Les enquêtes sur les accidents d’avion sont régies par l’annexe 13 de la Convention de Chicago, le pacte à l’origine de l’Organisation de l’aviation civile internationale (OACI), dont le siège social est à Montréal. L’Iran a ratifié cette convention en 1950.

Celle-ci prévoit que l’enquête est d’abord la responsabilité du pays où survient l’accident, l’Iran dans ce cas-ci. Les pays de l’exploitant (Ukraine), d’immatriculation (Ukraine), de conception (États-Unis) et de construction (États-Unis) de l’avion peuvent demander qu’un ou plusieurs de leurs représentants participent à l’enquête.

Les autorités iraniennes ont rapidement laissé savoir qu’elles n’avaient pas l’intention de partager les contenus des boîtes noires de l’appareil avec les États-Unis ou Boeing.

Cela ne durera pas, prévoit toutefois Brian Havel, directeur de l’Institut du droit aérien et de l’espace de l’Université McGill.

« Il va y avoir un effort pour fonctionner à l’intérieur du système, qui marche bien », estime-t-il.

« Ce type d’enquête ne cherche pas à blâmer quelqu’un, mais à comprendre ce qui s’est passé, pour améliorer la sécurité. »

Certaines des premières indications parlent d’un problème de moteur. Ce serait d’un très grand intérêt international si c’était le cas.

Brian Havel, directeur de l’Institut du droit aérien et de l’espace de l’Université McGill

Si l’Iran devait s’obstiner, l’assemblée générale de l’OACI pourrait théoriquement s’en mêler, explique M. Havel.

« N’importe lequel des 193 pays membres peut présenter une résolution pour que l’assemblée demande à l’Iran d’ouvrir l’accès. » Un refus de l’Iran pourrait mener jusqu’à son expulsion, selon M. Havel, qui juge toutefois ce scénario peu probable.
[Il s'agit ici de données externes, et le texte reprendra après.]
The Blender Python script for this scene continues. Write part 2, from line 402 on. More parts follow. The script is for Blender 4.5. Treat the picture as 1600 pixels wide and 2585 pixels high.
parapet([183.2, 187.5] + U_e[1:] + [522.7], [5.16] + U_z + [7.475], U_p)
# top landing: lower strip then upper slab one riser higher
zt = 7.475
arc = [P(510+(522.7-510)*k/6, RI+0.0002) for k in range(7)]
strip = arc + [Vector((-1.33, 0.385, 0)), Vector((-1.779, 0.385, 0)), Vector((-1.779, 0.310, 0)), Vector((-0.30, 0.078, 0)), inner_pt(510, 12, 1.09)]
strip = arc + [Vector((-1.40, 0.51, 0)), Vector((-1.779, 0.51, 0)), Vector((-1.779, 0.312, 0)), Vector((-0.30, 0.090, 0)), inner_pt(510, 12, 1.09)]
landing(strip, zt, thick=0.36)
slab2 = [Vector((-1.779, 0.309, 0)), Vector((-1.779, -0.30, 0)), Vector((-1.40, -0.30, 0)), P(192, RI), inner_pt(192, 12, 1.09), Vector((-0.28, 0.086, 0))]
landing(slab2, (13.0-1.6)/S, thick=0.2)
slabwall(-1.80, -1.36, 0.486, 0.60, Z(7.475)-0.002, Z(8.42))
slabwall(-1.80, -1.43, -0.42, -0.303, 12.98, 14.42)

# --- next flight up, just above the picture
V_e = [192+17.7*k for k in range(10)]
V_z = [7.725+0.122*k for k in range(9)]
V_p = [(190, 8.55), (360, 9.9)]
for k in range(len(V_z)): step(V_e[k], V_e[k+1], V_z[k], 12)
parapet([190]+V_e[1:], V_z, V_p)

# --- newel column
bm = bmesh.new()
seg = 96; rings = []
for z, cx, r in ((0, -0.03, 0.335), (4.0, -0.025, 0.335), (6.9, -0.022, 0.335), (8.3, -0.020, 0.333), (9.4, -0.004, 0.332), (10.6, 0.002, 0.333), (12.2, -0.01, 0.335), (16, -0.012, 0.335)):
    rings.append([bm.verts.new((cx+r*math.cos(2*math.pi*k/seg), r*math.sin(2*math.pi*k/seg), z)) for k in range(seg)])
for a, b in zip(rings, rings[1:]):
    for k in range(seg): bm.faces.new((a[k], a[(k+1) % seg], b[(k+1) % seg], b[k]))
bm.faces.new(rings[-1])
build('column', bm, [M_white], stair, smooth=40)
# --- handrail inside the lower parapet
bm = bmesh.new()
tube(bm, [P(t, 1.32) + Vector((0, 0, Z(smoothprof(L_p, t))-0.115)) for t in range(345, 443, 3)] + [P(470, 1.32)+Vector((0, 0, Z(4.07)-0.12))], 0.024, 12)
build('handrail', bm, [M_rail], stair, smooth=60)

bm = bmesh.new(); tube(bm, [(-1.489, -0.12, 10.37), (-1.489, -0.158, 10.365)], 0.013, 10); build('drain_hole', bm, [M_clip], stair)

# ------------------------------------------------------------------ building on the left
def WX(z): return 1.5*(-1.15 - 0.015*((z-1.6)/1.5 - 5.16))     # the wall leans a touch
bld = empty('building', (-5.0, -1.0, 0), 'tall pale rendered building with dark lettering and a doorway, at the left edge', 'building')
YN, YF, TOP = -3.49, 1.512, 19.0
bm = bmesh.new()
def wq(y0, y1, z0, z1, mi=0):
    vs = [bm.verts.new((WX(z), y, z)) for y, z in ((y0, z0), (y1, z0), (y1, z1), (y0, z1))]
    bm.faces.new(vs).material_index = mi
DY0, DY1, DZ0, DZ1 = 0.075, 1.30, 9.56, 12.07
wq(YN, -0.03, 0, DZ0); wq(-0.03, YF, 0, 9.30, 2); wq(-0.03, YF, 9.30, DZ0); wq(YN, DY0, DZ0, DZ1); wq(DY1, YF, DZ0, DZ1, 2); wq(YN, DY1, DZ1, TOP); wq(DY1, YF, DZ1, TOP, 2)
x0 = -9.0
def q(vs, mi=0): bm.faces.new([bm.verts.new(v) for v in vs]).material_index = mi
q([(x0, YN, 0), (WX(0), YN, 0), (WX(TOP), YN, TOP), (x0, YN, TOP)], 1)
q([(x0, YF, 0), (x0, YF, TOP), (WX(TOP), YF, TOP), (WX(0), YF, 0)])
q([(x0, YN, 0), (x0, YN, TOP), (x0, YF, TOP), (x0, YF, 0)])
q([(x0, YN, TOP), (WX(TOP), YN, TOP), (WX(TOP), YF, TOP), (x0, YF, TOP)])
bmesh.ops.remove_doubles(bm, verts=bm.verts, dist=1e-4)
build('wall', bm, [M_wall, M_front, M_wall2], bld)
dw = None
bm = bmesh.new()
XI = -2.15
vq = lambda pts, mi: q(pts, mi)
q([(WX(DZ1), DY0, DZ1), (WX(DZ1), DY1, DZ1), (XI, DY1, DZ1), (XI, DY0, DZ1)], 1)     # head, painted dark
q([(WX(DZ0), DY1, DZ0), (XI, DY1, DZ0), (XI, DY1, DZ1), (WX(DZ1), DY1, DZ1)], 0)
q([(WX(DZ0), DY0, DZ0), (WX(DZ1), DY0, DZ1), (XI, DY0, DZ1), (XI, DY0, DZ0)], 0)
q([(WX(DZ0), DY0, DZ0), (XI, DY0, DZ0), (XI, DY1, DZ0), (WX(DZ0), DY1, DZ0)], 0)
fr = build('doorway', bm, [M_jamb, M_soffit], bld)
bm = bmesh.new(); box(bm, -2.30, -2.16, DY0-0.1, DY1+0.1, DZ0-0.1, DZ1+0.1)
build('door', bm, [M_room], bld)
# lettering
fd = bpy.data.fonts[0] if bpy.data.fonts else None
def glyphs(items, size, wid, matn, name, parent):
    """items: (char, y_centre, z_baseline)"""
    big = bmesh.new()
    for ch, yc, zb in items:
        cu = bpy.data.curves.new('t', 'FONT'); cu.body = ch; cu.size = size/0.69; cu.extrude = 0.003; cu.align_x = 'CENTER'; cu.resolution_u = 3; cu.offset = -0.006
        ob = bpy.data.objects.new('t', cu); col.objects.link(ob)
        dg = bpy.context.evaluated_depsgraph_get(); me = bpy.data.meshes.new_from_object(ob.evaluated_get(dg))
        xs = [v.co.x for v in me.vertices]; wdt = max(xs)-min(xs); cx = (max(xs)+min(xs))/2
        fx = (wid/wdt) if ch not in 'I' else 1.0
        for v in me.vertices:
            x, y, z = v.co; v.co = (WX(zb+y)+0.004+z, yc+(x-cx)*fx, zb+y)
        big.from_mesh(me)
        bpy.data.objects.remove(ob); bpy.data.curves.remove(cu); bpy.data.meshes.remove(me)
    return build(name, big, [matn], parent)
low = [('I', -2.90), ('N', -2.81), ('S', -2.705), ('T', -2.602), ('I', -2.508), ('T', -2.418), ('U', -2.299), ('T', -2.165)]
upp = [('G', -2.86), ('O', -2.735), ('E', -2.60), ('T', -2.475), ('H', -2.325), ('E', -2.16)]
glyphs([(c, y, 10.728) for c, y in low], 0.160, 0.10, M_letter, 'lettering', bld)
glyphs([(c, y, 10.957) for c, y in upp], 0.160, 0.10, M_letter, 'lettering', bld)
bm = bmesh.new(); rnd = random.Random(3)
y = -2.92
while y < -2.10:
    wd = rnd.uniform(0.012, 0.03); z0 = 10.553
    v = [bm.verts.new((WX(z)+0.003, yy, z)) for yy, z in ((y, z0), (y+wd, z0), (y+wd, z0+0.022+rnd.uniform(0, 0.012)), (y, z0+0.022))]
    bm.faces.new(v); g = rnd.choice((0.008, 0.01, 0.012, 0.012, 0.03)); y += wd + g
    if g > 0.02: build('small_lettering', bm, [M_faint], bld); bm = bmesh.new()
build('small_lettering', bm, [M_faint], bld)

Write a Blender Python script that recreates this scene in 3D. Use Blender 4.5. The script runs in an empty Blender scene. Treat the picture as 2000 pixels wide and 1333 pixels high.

« Il n’y a pas de précédent où un pays a pu évoquer des raisons politiques pour ne pas respecter les règles. »

Et le Canada ?

Le Canada, qui n’entretient plus de relations diplomatiques avec l’Iran, a formellement offert son aide à l’Ukraine. Dans une conférence de presse tenue en après-midi mercredi, le premier ministre Trudeau a aussi indiqué que son ministre des Affaires étrangères, François-Philippe Champagne, devait s’entretenir directement, un peu plus tard, avec son homologue iranien afin de demander que le Canada participe à l’enquête.

« Il y a deux raisons pour lesquelles l’offre du Canada pourrait être acceptée : à cause du nombre de passagers de citoyenneté canadienne et en raison du fait que nous participons à plusieurs enquêtes grâce aux connaissances de nos experts, puisque nous sommes reconnus comme l’un des départements avec le plus d’expertise dans le monde », a indiqué mercredi matin le porte-parole du ministre des Transports Marc Garneau, William Harvey-Blouin.

En raison de la présence de Bombardier, le Canada dispose, avec les États-Unis, l’Europe et le Brésil, de l’une des quatre agences de certification d’aéronefs les plus reconnues.

En 2014, l’Ukraine avait accepté de déléguer la coordination de l’enquête sur l’écrasement d’un vol de Malaysia Airlines sur son territoire aux autorités néerlandaises, en raison du fort nombre de Néerlandais à bord. Les Pays-Bas avaient conclu que l’avion avait été abattu par un missile russe.

Quelles seront les conséquences pour Boeing ?

L’appareil qui s’est écrasé est un Boeing 737-800 construit en 2016, ce qui est très récent dans le domaine de l’aviation. Il fait néanmoins partie de la génération précédente des appareils 737, connue sous l’appellation « NG » pour « Next Generation », et non de la génération plus récente, baptisée « MAX » et clouée au sol depuis mars dernier à la suite de deux écrasements, ce qui a plongé Boeing dans l’une des pires crises de son histoire.

Plus de 7000 exemplaires de la génération NG ont été livrés par Boeing depuis 1996, ce qui en fait l’un des avions les plus communs au monde. Ils ont déjà effectué des millions de vols. Il semble donc peu probable que l’enquête démontre une faille importante liée à la conception de l’appareil et nuise sérieusement à Boeing.